Ihre Figuren kommen sehr liebenswürdig daher, aber das heißt nicht, dass es keinen kritischen Inhalt gibt. Wie wichtig ist Ihnen dieser Aspekt?

Sehr wichtig, denn das ist letztlich das, was ich denke und einbringe - ein Stück von mir, wenn Sie so wollen. Ich bin ein Journalist, der nicht schreibt. Meine Kommentare sind gezeichnet.

Sie haben 17 Jahre in Paris gelebt. Wir allen haben die schrecklichen Bilder des Terroranschlags auf "Charlie Hebdo" gesehen. Wie haben Sie das empfunden?

Wissen Sie, die Essenz von Humor war für mich lange Zeit Zärtlichkeit und Angst. Jetzt ist davon nur noch die Angst geblieben. Für mich muss man in der Geschichte des Humors eine neue Einteilung finden: vor und nach "Charlie Hebdo". Es wird nie wieder so sein wie davor.

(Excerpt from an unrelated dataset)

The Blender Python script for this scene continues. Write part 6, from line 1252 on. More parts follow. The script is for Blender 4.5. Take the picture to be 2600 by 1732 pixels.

Ich selbst habe an dem Tag einen traurigen Clown gezeichnet - mit einem Bleistift in der Hand. Ich habe aber davon abgesehen, "Je sui Charlie" dazuzuschreiben. Denn die Solidarität mit den Kollegen, von denen ich einige persönlich kannte, kam zu spät. Sie wurden schon jahrelang vor dem Anschlag bedroht - aber niemand hat reagiert. Man hat erst reagiert, als es zu spät war. Sie waren alle sehr mutig, viel mutiger, als ich an ihrer Stelle gewesen wäre.